WHAT IS NEEDED:
Return all of the data exactly as given.

RECORDS TO USE:
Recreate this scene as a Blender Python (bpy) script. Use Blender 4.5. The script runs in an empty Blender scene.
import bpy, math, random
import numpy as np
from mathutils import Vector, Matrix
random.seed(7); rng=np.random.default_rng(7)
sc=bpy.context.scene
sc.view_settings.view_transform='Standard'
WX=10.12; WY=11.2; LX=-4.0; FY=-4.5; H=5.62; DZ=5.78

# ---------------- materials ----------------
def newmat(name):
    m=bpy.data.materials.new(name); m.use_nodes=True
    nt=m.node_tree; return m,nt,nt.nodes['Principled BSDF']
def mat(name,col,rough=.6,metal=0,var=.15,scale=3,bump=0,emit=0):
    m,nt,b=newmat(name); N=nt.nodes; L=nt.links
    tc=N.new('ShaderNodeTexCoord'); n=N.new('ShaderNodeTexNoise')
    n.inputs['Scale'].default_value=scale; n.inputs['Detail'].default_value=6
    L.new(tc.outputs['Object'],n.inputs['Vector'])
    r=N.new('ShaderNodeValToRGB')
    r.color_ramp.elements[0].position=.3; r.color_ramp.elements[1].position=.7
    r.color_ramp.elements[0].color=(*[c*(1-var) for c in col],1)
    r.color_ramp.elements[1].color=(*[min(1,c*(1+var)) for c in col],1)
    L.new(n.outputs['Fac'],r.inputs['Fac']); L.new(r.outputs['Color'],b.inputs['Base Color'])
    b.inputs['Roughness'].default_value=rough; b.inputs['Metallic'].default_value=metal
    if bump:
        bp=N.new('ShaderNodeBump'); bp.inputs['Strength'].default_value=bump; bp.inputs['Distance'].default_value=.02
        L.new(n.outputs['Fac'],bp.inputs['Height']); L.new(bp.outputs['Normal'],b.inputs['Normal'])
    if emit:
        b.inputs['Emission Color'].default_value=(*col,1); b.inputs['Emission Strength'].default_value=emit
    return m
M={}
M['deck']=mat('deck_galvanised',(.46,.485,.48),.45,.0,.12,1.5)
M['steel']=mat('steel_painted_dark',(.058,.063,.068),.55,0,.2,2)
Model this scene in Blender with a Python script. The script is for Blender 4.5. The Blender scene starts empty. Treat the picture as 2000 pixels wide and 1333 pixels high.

FULL RESPONSE:
Recreate this scene as a Blender Python (bpy) script. Use Blender 4.5. The script runs in an empty Blender scene.
import bpy, math, random
import numpy as np
from mathutils import Vector, Matrix
random.seed(7); rng=np.random.default_rng(7)
sc=bpy.context.scene
sc.view_settings.view_transform='Standard'
WX=10.12; WY=11.2; LX=-4.0; FY=-4.5; H=5.62; DZ=5.78

# ---------------- materials ----------------
def newmat(name):
    m=bpy.data.materials.new(name); m.use_nodes=True
    nt=m.node_tree; return m,nt,nt.nodes['Principled BSDF']
def mat(name,col,rough=.6,metal=0,var=.15,scale=3,bump=0,emit=0):
    m,nt,b=newmat(name); N=nt.nodes; L=nt.links
    tc=N.new('ShaderNodeTexCoord'); n=N.new('ShaderNodeTexNoise')
    n.inputs['Scale'].default_value=scale; n.inputs['Detail'].default_value=6
    L.new(tc.outputs['Object'],n.inputs['Vector'])
    r=N.new('ShaderNodeValToRGB')
    r.color_ramp.elements[0].position=.3; r.color_ramp.elements[1].position=.7
    r.color_ramp.elements[0].color=(*[c*(1-var) for c in col],1)
    r.color_ramp.elements[1].color=(*[min(1,c*(1+var)) for c in col],1)
    L.new(n.outputs['Fac'],r.inputs['Fac']); L.new(r.outputs['Color'],b.inputs['Base Color'])
    b.inputs['Roughness'].default_value=rough; b.inputs['Metallic'].default_value=metal
    if bump:
        bp=N.new('ShaderNodeBump'); bp.inputs['Strength'].default_value=bump; bp.inputs['Distance'].default_value=.02
        L.new(n.outputs['Fac'],bp.inputs['Height']); L.new(bp.outputs['Normal'],b.inputs['Normal'])
    if emit:
        b.inputs['Emission Color'].default_value=(*col,1); b.inputs['Emission Strength'].default_value=emit
    return m
M={}
M['deck']=mat('deck_galvanised',(.46,.485,.48),.45,.0,.12,1.5)
M['steel']=mat('steel_painted_dark',(.058,.063,.068),.55,0,.2,2)
Model this scene in Blender with a Python script. The script is for Blender 4.5. The Blender scene starts empty. Treat the picture as 2000 pixels wide and 1333 pixels high.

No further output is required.